А причина их ссоры заключалась, по-моему, в следующем. В 1953 г. Хрущев первым выступил на Пленуме о мерах для облегчения положения крестьян и о сельском хозяйстве вообще. И очень хорошо, правильно выступил, подняв давно назревшие проблемы. Конечно, большинство в Президиуме ЦК его поддержало. Это была его несомненная заслуга. Но потом на Верховном Совете с этим же выступил Председатель Совета Министров Маленков. Вот народ и приписал ему всю славу. Этого Хрущев ему не забыл и не простил. Он не хотел ни с кем делить ни славы, ни — главное — власти. Уверен, именно по этой причине у них, давнишних друзей, пошел разлад.
Удивительно, каким неверным мог быть Хрущев. Например, в случае с Кириченко. Двадцать лет вместе работали. Сделал его вторым секретарем ЦК. Лучшая это была кандидатура или нет — другой вопрос. Уж, конечно, не хуже, чем Брежнев или Кириленко. И, безусловно, лучше Суслова, который вообще-то был работник областного масштаба, как, впрочем, и все они. Только в политическом отношении Суслов оказался гораздо хуже: не просто консерватор, а настоящий реакционер. Лично я с ним был в неплохих отношениях, на уровне членов Президиума он казался приличным человеком. Но очень скоро выяснилось, что он, по сути дела, саботирует десталинизацию, расправляется с неугодными ему прогрессивно настроенными работниками ЦК среднего уровня. Например, с Бурджаловым, который с благословения Льва Шаумяна опубликовал статью об отрицательных моментах роли Сталина на VI съезде. Я эту статью читал еще в гранках, и она мне понравилась. Суслов же начал гонения на Бурджалова. Вообще, крупной ошибкой Хрущева было сохранение Суслова на его прежнем посту — почти том же, что и при Сталине, только еще более ответственном, ибо при Сталине он в области идеологии никогда не был на такой высоте, над ним стоял член Политбюро, в которое он не входил.
И вот Хрущев вдруг, без всякой причины снял Кириченко и послал на периферию с понижением. Почему? Никакой оппозиции, никаких заметных ошибок. Игнатов еще интриговал, а этот ведь нет! А падение куда ниже, чем для Игнатова. Или история с Фурцевой, то поднимал ее, как только мог, то наоборот. И все это без предупреждения, без предварительного разговора. Люди узнавали, что они уже не в Президиуме ЦК только тогда, когда оглашался список. У Фурцевой был сердечный приступ, и она пыталась покончить жизнь самоубийством…

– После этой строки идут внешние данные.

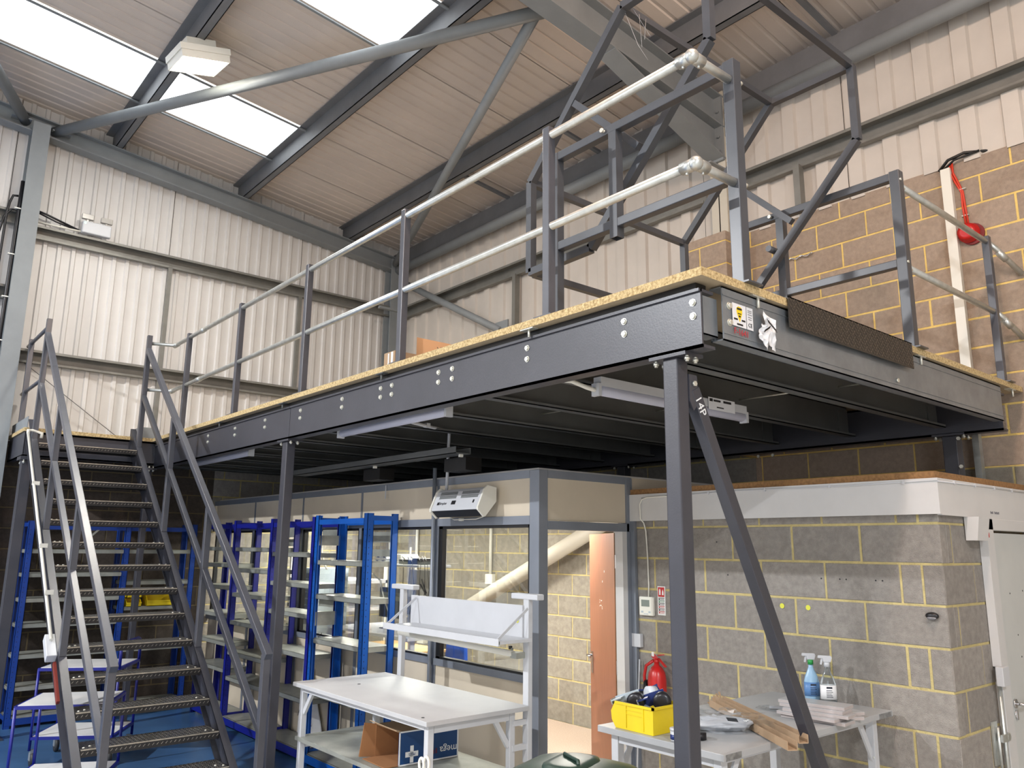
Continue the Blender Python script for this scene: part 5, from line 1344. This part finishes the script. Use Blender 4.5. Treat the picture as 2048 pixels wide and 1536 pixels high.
obj('bin_lid', loft([rr(.245, .245, .926), rr(.245, .245, .945), rr(.225, .225, .962), rr(.17, .17, .982), rr(.10, .10, .992, r=.06), rr(.04, .04, .995, r=.03)]).xform(Tb), GREEN, t)
obj('lid_ridge', loft([rr(.15, .10, .975), rr(.14, .09, .998, r=.07), rr(.11, .06, 1.004, r=.05)]).xform(Tb), GREEN, t)
obj('lid_handle', M().tube([(-.06, -.06, 1.0), (-.04, -.05, 1.012), (.04, .05, 1.012), (.06, .06, 1.0)], .008, 8).xform(Tb), GREEN, t)

# ================================================================== OFFICE CONTENTS (behind the glass)
t = thing('roof_brace_in_office', 'fat pale steel brace tube slanting across the office block wall', 'brace', (6.2, 7, 1.2))
t.name = 'brace_tube'; WL[t.name] = Vector((6.2, 7, 1.2))
obj('tube', M().tube([(6.22, 9.1, .75), (6.22, 5.7, 2.20)], .085, 20), mat('cream_steel', S(196, 190, 176), .5), t)
obj('tube_end_plate', M().box(6.14, 9.05, .62, 6.30, 9.2, .90), CREAM, t)
t = thing('conduit', 'white conduit dropping to a socket box on the office block wall', 'conduit', (6.36, 7.85, 1.5))
obj('conduit_pipe', M().tube([(6.37, 7.95, 1.52), (6.37, 7.95, 2.39)], .020, 10), CREAM, t); obj('socket_box', M().box(6.34, 7.88, 1.42, 6.398, 8.02, 1.54), CREAM, t, bevel=.004)
t = thing('conduit', 'white conduit on the office block wall behind the router shelf', 'conduit', (6.36, 10.1, 1.5))
obj('conduit_pipe', M().tube([(6.37, 9.62, 1.3), (6.37, 9.62, 2.39)], .022, 10), CREAM, t)
_n0 = set(o.name for o in COL.objects)
# white workstation with upper shelf near the glass
t = thing('computer_workstation', 'white upright workstation frame with a narrow upper shelf inside the office', 'desk', (4.7, 7.0, 0))
obj('upper_shelf', M().box(4.55, 6.45, 1.66, 4.95, 7.75, 1.685), WHITEM, t, bevel=.004)
for y in (6.52, 7.55): obj('upright', M().box(4.90, y, 0, 4.94, y+.05, 2.0 if y > 7 else 1.95), WHITEM, t)
obj('desk_top', M().box(4.35, 6.3, .98, 5.05, 7.9, 1.005), WHITEM, t)
obj('grey_panel', M().box(4.93, 6.75, 1.05, 4.95, 7.2, 1.62), mat('pale_panel', S(196, 190, 178), .6), t)
for y in (6.35, 7.82): obj('leg', M().box(4.42, y, 0, 4.47, y+.05, .98), WHITEM, t)
t = thing('monitor', 'dark computer monitor on the office workstation under the shelf', 'monitor', (4.72, 7.2, 1.005))
obj('screen', M().box(4.70, 7.0, 1.12, 4.73, 7.42, 1.43), BLACK, t); obj('stand', M().box(4.72, 7.19, 1.005, 4.75, 7.23, 1.2).box(4.65, 7.1, 1.005, 4.82, 7.32, 1.015), BLACK, t)
for i, (z, y) in enumerate(((1.687, 7.30), (1.735, 7.28))):
    t = thing('lever_file_box', ['lower white box with a blue label on the office upper shelf', 'upper white box with a blue label on the office upper shelf'][i], 'box', (4.72, y, z))
    obj('box_body', M().box(4.62, y-.10, z, 4.86, y+.12, z+.042), WHITEM, t); obj('blue_label', M().box(4.618, y-.07, z+.012, 4.62, y-.03, z+.032).box(4.618, y+.05, z+.012, 4.62, y+.09, z+.032), NAVY, t)
t = thing('router', 'white router box with an aerial on the office upper shelf', 'router', (4.75, 7.05, 1.687))
obj('case', M().box(4.66, 6.96, 1.687, 4.88, 7.15, 1.785), CREAM, t); obj('aerial', M().box(4.80, 6.99, 1.785, 4.81, 7.01, 1.86), CREAM, t)
t = thing('power_supply', 'black power supply and tangled cables at the end of the office upper shelf', 'electronics', (4.7, 6.7, 1.687))
obj('supply_box', M().box(4.60, 6.72, 1.687, 4.72, 6.90, 1.735).box(4.62, 6.50, 1.687, 4.75, 6.68, 1.75), BLACK, t, bevel=.005)
cb = M()
for k in range(6):
    y0 = random.uniform(6.42, 6.9); pts = [(4.62+random.uniform(0, .1), y0, 1.72), (4.58, y0-.06, 1.77), (4.56, y0-.14, 1.70), (4.55, y0-.17+random.uniform(-.05, .05), 1.45), (4.56, y0-.12, 1.2)]
    cb.tube(pts, .004, 6)
cb.tube([(4.56, 6.40, 1.55), (4.55, 6.30, 1.42)], .008, 6).tube([(4.56, 6.42, 1.50), (4.55, 6.26, 1.36)], .008, 6)
obj('cable_tangle', cb, BLACK, t)
for o in COL.objects:
    if o.name not in _n0 and o.parent is None: o.location.y += .38
_n0 = set(o.name for o in COL.objects)
t = thing('office_chair', 'blue office chair with white lettering seen below the bench shelf', 'chair', (5.2, 7.05, 0))
BLU = mat('blue_fabric', S(30, 84, 190), .7, 0, .06, 10)
obj('backrest', M().prism([(5.0, 6.92, .60), (5.0, 7.28, .60), (5.0, 7.22, 1.02), (5.0, 6.94, 1.02)], (.05, 0, 0)), BLU, t, bevel=.02)
obj('seat', M().box(5.04, 6.85, .44, 5.48, 7.32, .52), BLU, t, bevel=.02); obj('back_bar', M().box(5.06, 7.08, .45, 5.08, 7.14, .75), BLACK, t)
obj('gas_stem', M().tube([(5.26, 7.08, .08), (5.26, 7.08, .44)], .025, 10), BLACK, t)
sb = M()
for k in range(5): a = 2*math.pi*k/5; sb.bar((5.26, 7.08, .09), (5.26+.28*math.cos(a), 7.08+.28*math.sin(a), .05), .035, .03).lathe((5.26+.28*math.cos(a), 7.08+.28*math.sin(a), 0), [(.02, 0), (.025, .025), (.02, .05)], 8)
obj('star_base', sb, BLACK, t)
wl = M()
for k in range(7): wl.box(4.9985, 7.10+k*.022, .70-k*.001, 4.9995, 7.116+k*.022, .716)
obj('white_print', wl, WHITE, t)
for o in COL.objects:
    if o.name not in _n0 and o.parent is None: o.location.y -= .85; o.location.x -= .42; o.location.z += .0
t = thing('office_table', 'low office table with a light wood top behind the blue shelving', 'table', (5.2, 8.2, 0))
obj('table_top', M().box(4.75, 7.55, .72, 5.45, 8.7, .745), mat('light_wood', S(226, 184, 128), .5, 0, .06, 8, stretch=(1, 8, 1)), t)
obj('side_panel', M().box(4.78, 7.58, 0, 5.42, 7.61, .72).box(4.78, 8.64, 0, 5.42, 8.67, .72), SHELF, t)
t = thing('white_rack', 'white metal rack with two shelves at the far end of the office', 'rack', (5.2, 9.3, 0))
for x in (4.65, 5.35):
    for y in (8.75, 9.95): obj('upright', M().box(x, y, 0, x+.05, y+.05, 1.75), CREAM, t)
for z in (.85, 1.10, 1.42): obj('rack_shelf', M().box(4.65, 8.75, z, 5.40, 10.0, z+.04), WHITEM, t)
t = obj('white_cable', M().tube([(4.72, 8.30, 1.56), (4.70, 8.0, 1.57), (4.70, 7.80, 1.50), (4.70, 7.70, 1.30), (4.70, 7.55, 1.12)], .010, 8), CREAM); tag(t, 'loose white cable curving down inside the office beside the rack', 'cable')
t = obj('white_cable', M().tube([(4.1, 8.02, 2.2), (4.1, 8.04, 1.8), (4.1, 7.98, 1.68), (4.1, 7.9, 1.62)], .009, 8), CREAM); tag(t, 'loose white cable hanging from the office ceiling behind the bright blue shelving', 'cable')
t = thing('filing_drawers', 'stack of grey louvred drawers behind the middle shelving bay', 'drawers', (4.3, 8.45, 0))
obj('cabinet', M().box(4.15, 8.25, 0, 4.55, 8.68, 1.62), DGREY, t)
for k in range(8): obj('drawer', M().box(4.135, 8.28, 1.02+k*.07, 4.15, 8.65, 1.075+k*.07), mat('slate_plastic', S(96, 104, 118), .4), t)
t = thing('folding_board', 'pale propped board with thin cords on the floor behind the shelving', 'board', (3.73, 7.35, 0))
obj('board_face', M().prism([(3.728, 7.62, .05), (3.728, 7.05, .05), (3.728, 7.55, 1.0)], (.008, 0, 0)), WHITE, t)
obj('cords', M().tube([(3.715, 7.6, .25), (3.712, 7.5, .40), (3.712, 7.4, .30), (3.715, 7.3, .2)], .003, 5).tube([(3.715, 7.55, .8), (3.712, 7.35, .95), (3.715, 7.2, 1.05)], .003, 5).tube([(3.715, 7.5, .2), (3.712, 7.44, .33), (3.712, 7.36, .35), (3.712, 7.3, .2)], .003, 5), BLACK, t)
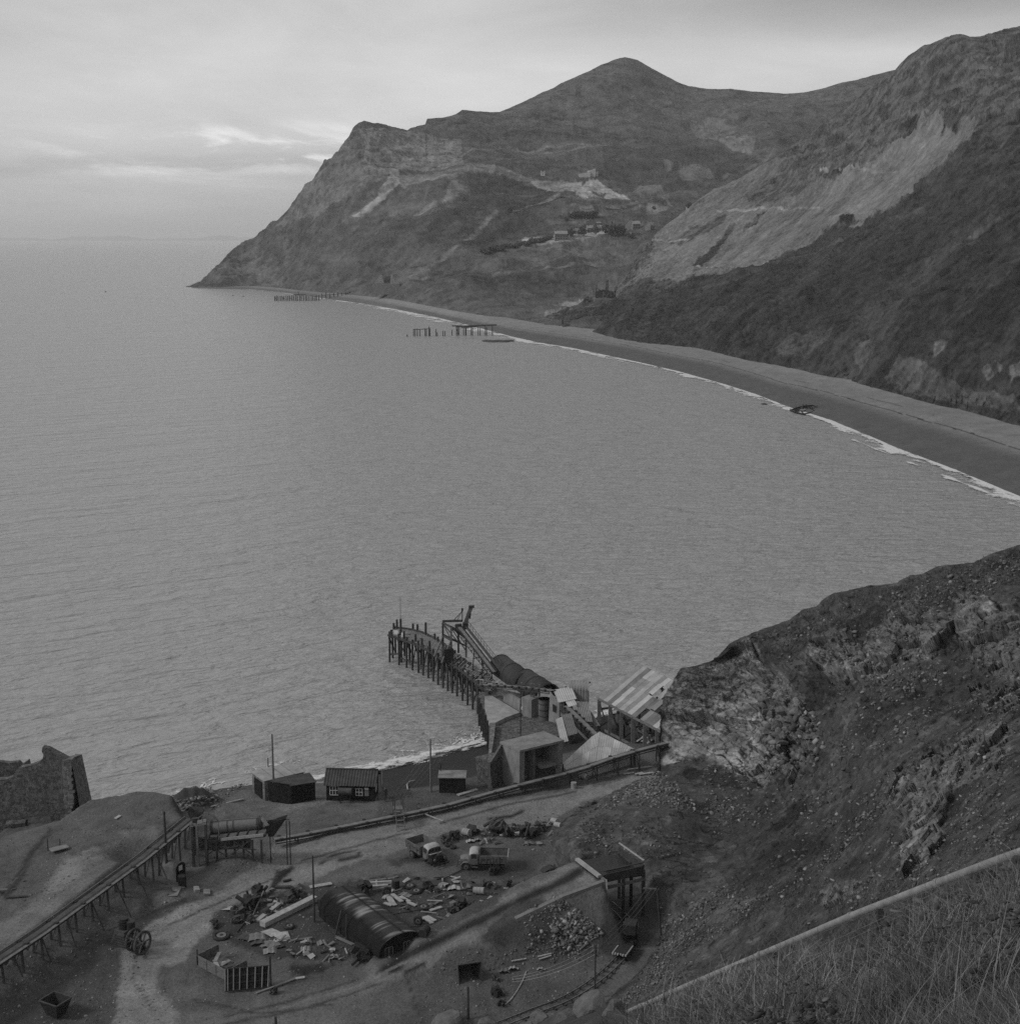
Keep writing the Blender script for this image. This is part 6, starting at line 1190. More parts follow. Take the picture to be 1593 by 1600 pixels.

То ценил — то не ценил, то верил — то не верил. Сам не знал почему. Один раз был курьезный случай: после съезда он на Пленуме огласил список членов Президиума ЦК, в котором не оказалось Кириленко. Я в перерыве спросил: «В чем дело? Ты вроде не собирался его убирать». А он говорит: «Как, разве я его не назвал? Да, верно. Его, оказывается, нет в моем списке. Я просто забыл его вписать. Хорошо, что ты напомнил». Удачно вышло, что еще не успели дать в газеты, вовремя исправили.